The anti-religious tweaking and the Queer angle are both pushed to the max when Pretorious shows Frankenstein the doll-like miniature creatures he’s created (including a queen, a king — made up to look and act like Henry VIII in the famous film in which he was played by Lanchester’s Gay husband, Charles Laughton — and one who was so disapproving of the others Pretorious made him an archbishop), and he confesses that though he’s been able to create humanoids, he’s been unable to make them normal human size. “You did achieve size,” Pretorious tells Frankenstein — sounding for all the world like a Gay man with a small penis talking to someone much better hung. As I wrote the last time I watched Bride (with Charles on a tour through all the Universal Frankensteins in sequence), Dr. Pretorious (whose name came from a real-life medieval alchemist) isn’t your typical movie mad scientist: he’s someone it would actually be nice to have over for dinner — engaging, witty, with a self-deprecating streak, a far cry from the maddeningly self-righteous obsessives Karloff and Bela Lugosi played in their mad-scientist movies! — 11/1/12


[1] — I found these in the stacks by the fax machine in my room — just about the least accessible part of my video collection — but not in numerical sequence. Oh, well …
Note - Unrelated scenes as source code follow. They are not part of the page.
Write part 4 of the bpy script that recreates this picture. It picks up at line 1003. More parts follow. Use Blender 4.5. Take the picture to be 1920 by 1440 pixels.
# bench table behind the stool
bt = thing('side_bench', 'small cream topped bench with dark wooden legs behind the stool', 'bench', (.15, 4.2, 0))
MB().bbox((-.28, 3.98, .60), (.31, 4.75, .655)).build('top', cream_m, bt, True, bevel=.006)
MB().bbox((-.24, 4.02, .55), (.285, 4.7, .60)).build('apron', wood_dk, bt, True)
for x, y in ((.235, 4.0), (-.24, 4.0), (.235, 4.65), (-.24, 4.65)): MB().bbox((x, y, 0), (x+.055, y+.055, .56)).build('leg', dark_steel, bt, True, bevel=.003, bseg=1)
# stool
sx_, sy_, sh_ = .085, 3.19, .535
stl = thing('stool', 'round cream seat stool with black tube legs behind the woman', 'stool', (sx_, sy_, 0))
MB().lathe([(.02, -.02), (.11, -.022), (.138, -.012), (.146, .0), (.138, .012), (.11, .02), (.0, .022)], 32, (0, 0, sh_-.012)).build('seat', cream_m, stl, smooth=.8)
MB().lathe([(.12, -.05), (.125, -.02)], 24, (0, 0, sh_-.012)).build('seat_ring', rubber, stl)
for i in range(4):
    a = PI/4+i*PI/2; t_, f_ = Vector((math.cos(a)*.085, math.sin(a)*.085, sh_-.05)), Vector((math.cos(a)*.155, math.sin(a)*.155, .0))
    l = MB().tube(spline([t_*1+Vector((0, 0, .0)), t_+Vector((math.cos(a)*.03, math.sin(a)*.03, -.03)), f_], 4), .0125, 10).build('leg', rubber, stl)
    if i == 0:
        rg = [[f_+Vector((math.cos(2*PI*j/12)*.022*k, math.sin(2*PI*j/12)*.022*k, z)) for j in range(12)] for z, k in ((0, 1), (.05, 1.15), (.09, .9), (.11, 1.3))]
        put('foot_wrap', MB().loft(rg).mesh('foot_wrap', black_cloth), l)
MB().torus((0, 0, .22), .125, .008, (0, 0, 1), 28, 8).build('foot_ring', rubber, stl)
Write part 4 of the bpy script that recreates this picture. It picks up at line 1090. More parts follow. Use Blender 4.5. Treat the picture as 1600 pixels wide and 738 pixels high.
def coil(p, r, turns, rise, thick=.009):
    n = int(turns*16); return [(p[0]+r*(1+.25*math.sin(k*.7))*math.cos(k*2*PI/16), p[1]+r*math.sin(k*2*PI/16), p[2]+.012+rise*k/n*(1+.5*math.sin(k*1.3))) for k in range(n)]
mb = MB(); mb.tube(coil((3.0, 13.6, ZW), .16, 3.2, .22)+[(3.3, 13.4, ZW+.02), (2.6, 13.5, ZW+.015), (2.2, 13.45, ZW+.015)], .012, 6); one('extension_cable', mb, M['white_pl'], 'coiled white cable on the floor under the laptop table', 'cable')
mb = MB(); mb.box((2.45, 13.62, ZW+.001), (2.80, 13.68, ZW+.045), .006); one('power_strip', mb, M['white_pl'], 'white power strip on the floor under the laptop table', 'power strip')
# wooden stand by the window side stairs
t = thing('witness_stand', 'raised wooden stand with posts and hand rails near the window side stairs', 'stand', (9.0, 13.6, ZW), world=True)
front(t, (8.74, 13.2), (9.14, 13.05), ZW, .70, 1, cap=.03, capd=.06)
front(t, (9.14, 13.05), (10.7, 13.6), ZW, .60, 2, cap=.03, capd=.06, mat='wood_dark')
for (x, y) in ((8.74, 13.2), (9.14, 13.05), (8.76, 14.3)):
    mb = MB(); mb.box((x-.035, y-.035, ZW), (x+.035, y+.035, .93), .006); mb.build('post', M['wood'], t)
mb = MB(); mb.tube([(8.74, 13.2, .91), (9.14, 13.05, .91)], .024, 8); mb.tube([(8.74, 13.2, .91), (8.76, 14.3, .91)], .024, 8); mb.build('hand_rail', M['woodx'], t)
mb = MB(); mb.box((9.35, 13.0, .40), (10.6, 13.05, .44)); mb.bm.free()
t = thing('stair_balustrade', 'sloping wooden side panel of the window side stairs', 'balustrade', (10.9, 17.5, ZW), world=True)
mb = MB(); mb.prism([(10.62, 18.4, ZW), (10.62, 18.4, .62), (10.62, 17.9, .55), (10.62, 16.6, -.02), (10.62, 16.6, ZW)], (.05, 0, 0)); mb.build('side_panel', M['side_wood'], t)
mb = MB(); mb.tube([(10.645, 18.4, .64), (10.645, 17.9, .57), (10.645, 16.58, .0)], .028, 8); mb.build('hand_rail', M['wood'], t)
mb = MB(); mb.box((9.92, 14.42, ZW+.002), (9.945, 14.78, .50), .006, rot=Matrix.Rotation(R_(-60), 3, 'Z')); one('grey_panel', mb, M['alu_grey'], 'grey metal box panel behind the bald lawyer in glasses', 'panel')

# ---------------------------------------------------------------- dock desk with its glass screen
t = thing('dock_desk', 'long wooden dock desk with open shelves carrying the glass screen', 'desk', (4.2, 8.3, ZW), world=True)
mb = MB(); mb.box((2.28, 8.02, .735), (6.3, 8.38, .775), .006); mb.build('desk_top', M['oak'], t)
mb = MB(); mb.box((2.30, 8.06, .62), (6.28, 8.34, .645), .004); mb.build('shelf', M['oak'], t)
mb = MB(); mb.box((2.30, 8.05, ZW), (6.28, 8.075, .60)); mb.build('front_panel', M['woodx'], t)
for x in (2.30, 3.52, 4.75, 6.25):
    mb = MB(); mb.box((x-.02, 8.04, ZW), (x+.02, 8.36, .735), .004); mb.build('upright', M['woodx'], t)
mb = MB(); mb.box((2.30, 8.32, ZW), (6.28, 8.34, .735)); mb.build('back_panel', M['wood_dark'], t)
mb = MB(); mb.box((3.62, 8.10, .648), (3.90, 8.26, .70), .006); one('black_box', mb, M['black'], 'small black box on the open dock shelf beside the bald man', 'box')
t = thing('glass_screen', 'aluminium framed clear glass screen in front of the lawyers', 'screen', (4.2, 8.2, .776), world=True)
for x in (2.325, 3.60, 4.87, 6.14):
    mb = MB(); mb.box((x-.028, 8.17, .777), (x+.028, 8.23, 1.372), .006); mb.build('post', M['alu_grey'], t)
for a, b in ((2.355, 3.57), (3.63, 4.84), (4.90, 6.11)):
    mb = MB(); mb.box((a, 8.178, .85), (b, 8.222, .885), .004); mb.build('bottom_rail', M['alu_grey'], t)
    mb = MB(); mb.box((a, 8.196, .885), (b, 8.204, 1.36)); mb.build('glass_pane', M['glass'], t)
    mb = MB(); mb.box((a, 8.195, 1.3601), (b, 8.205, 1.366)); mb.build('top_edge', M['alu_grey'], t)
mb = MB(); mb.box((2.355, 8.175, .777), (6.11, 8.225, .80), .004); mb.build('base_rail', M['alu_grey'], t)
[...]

[2] — Incidentally, until recently I’d always thought the bits of music in the original Frankenstein film from 1931 — just main themes under the opening and closing credits — had been written by the Universal music director, David Broekman. According to Randall D. Larson’s Musique Fantastique: A Survey of Film Music in the Fantastic Cinema, however, the opening theme was actually written by German composer Bernhard Kaun — who two years later worked with Max Steiner on orchestrating Steiner’s music for King Kong — and the closing theme was a pre-existing cue by Giuseppe Becce, “Grand Appassionato,” which had been written for insertion into silent films. Kaun ended up with a formidable list of credits in the fantasy genre; among the ones Larson lists are Dr. X, One-Way Passage (main title only, as in Frankenstein), Mystery of the Wax Museum, Death Takes a Holiday (inserts only), Return of the Terror, The Walking Dead (a reunion with Karloff), The Invisible Menace (Karloff again!), The Return of Dr. X (Humphrey Bogart’s only horror film!), and collaborations on The Body Disappears and The Smiling Ghost. Based on work by a previous researcher, William H. Rosar (the first person to penetrate the department-head credit to Broekman and reveal that Kaun actually wrote the Frankenstein main-title music), Larson notes:

Kaun’s main title music for Frankenstein bears many of the marks of traditional horror film music, especially as it came to be stereotyped in the ensuing years. Opening with a repeated modal figure invoking a thick, Teutonic feeling over a churning, chromatic bass line and punctuated by frightful brass trills, the latter half of the theme consists of a more mysterious, subdued woodwind meandering, culminating in an abrupt piano glissando that sweeps away the music, ending with a mood of bleak mystery.